Arcabouço legal - O deputado Rogério Correia (PT)
também qualificou como muito pequena a estrutura do Governo do Estado para
atender à agricultura familiar. Ele ainda lembrou dos avanços legais
propiciados por novas leis aprovadas na ALMG voltada para o setor. “Produzimos
um arcabouço de leis que permite ao setor avançar”, elogiou, lembrando dos
últimos três projetos aprovados que viraram lei: a chamada lei orgânica da agricultura
familiar; outra que trata da agroecologia; e ainda uma que aborda a defesa das
comunidades tradicionais. Na avaliação de Correia, essas normas podem orientar
prefeituras na criação de leis municipais para o setor.

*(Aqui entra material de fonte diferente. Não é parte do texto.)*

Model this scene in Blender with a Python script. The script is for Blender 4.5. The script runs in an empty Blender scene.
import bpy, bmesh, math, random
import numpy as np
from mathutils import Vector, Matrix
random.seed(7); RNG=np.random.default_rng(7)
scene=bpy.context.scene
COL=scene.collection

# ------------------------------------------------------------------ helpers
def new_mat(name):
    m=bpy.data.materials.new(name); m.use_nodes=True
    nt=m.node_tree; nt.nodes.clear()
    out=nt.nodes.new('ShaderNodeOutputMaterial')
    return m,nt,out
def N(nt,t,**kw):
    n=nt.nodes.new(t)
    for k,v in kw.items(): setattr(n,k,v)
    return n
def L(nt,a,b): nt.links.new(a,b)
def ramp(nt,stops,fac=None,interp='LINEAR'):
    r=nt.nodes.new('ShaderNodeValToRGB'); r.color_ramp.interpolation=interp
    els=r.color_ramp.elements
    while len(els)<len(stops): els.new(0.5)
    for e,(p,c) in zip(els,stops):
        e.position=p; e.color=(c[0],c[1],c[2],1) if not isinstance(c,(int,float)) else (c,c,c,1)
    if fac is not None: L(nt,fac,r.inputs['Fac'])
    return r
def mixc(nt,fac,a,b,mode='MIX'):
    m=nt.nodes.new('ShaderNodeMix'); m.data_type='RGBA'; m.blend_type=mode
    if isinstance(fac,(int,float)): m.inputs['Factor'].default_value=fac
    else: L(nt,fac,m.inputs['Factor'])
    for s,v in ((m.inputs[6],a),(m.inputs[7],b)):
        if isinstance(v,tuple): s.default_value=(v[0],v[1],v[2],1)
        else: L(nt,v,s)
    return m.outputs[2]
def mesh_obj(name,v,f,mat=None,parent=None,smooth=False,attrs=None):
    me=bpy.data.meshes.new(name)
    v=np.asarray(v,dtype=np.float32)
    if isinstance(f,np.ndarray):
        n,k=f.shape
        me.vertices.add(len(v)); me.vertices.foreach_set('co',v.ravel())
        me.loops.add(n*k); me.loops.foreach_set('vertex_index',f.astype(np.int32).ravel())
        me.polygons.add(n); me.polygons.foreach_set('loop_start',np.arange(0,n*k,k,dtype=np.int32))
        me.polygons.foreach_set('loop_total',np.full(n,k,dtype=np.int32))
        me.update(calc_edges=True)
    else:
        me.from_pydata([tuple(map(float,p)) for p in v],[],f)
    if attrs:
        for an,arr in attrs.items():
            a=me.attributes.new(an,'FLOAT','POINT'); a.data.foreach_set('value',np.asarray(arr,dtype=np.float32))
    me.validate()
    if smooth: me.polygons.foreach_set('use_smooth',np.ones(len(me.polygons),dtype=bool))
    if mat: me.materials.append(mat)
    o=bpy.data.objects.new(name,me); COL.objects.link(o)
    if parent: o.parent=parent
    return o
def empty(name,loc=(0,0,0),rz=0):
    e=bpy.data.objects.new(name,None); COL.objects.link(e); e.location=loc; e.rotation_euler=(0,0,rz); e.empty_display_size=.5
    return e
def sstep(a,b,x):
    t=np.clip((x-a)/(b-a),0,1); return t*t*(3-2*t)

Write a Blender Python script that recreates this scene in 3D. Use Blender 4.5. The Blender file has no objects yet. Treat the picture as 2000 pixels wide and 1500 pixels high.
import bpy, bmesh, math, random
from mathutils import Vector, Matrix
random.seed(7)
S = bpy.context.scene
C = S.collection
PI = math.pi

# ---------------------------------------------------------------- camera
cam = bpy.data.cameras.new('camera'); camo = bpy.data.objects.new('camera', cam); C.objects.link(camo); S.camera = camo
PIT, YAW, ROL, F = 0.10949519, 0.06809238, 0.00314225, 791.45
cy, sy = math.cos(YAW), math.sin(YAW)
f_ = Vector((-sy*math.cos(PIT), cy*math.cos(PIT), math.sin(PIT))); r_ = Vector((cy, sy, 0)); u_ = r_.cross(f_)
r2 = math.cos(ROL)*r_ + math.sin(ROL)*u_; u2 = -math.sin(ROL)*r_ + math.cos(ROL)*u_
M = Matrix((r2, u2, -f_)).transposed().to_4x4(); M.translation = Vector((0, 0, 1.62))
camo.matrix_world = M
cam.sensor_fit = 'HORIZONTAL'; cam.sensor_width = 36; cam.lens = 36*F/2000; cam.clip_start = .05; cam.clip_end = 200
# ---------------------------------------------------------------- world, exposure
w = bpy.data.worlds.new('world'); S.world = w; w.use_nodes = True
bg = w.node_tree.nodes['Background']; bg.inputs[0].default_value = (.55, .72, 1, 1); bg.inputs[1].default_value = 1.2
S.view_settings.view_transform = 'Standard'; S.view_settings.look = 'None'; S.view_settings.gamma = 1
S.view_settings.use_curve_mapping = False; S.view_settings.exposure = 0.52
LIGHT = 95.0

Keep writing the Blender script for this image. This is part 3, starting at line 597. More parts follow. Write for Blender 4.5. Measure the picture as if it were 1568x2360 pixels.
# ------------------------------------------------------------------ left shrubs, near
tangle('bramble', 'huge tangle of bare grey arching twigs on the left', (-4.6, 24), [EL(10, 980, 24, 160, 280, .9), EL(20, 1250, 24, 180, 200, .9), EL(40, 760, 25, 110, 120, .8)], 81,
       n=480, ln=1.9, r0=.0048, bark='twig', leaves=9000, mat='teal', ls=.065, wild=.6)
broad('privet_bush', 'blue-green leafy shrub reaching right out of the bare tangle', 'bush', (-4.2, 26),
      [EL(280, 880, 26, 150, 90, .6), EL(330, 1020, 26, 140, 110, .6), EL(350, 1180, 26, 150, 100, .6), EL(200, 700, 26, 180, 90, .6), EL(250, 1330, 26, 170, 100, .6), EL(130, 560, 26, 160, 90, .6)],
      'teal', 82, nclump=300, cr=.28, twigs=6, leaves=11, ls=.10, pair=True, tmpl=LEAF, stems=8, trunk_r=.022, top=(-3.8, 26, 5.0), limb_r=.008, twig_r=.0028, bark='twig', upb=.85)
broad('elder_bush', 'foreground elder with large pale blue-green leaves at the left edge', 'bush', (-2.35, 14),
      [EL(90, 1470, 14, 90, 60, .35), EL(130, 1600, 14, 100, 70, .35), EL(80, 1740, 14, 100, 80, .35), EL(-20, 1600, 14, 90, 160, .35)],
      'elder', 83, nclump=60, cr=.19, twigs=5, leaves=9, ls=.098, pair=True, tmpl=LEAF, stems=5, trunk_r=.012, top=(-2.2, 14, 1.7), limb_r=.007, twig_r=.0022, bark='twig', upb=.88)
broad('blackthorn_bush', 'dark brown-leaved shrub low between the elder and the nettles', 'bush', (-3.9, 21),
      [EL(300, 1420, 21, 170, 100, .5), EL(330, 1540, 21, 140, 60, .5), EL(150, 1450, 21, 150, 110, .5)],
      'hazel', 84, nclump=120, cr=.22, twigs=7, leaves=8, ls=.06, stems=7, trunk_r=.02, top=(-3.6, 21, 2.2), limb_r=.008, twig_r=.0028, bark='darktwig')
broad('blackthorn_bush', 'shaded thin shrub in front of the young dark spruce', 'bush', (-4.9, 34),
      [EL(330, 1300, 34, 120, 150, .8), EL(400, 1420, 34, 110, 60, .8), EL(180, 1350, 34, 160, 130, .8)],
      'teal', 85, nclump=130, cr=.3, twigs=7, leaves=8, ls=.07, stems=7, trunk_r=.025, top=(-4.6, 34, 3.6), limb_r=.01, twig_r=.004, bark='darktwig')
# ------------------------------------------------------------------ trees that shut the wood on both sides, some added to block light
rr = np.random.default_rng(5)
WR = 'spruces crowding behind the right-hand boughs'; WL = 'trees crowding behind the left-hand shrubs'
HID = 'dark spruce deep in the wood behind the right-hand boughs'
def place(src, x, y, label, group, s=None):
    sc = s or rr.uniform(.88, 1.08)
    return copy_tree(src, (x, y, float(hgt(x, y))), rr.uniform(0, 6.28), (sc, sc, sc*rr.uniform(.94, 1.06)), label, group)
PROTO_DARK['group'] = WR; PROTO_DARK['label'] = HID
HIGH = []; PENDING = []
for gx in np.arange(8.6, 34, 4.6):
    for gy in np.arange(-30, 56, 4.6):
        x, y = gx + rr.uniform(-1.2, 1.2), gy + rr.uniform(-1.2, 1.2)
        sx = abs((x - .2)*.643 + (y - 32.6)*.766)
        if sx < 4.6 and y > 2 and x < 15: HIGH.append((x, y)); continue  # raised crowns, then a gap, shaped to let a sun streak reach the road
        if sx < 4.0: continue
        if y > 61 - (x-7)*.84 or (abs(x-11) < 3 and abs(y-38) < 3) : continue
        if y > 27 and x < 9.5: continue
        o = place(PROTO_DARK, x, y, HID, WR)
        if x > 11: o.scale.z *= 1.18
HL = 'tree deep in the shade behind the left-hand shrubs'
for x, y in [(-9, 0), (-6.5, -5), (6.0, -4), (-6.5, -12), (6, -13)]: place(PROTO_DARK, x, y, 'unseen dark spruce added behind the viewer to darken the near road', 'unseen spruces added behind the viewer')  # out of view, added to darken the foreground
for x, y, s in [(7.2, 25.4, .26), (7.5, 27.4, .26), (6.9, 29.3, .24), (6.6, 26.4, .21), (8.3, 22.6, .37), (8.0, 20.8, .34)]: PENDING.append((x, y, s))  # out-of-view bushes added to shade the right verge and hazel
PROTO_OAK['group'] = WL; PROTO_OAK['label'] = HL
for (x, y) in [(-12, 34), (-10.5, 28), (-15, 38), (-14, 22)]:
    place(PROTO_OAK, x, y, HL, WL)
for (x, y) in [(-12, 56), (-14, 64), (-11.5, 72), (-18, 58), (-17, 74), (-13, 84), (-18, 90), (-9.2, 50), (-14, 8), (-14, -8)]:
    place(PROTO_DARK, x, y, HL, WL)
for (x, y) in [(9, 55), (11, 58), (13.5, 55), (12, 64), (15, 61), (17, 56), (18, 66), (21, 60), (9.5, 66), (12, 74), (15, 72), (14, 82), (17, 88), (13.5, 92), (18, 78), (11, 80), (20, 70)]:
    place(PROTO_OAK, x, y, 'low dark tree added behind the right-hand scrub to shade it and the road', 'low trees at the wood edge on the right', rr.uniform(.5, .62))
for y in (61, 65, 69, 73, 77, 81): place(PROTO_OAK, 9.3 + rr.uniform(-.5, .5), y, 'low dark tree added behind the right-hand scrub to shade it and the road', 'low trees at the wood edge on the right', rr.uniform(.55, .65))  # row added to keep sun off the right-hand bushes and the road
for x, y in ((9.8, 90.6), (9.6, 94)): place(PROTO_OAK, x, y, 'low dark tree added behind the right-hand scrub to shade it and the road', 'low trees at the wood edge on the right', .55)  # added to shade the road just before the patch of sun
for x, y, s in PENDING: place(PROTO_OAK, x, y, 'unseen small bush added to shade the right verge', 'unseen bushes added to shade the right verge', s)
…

O vice-presidente da comissão, deputado Fabiano
Tolentino (PSD), anunciou que, em agosto, será realizado na Assembleia um ciclo
de debates sobre a agricultura familiar, quando será lançado o Plano Safra
2014. “Vamos realizar a primeira reunião preparatória do evento, na segunda (19
de maio), às 14h30, no Plenarinho I”, divulgou.
Provocado pela reclamação do produtor rural Wilson
Ferreira, de Divinópolis, que reclamou da falta de segurança nas fazendas,
Tolentino lembrou da reunião sobre o tema que a comissão vai promover no dia 4
de junho. “A vida já é tão difícil para o produtor rural e ele ainda tem que
ficar exposto à bandidagem”, lamentou.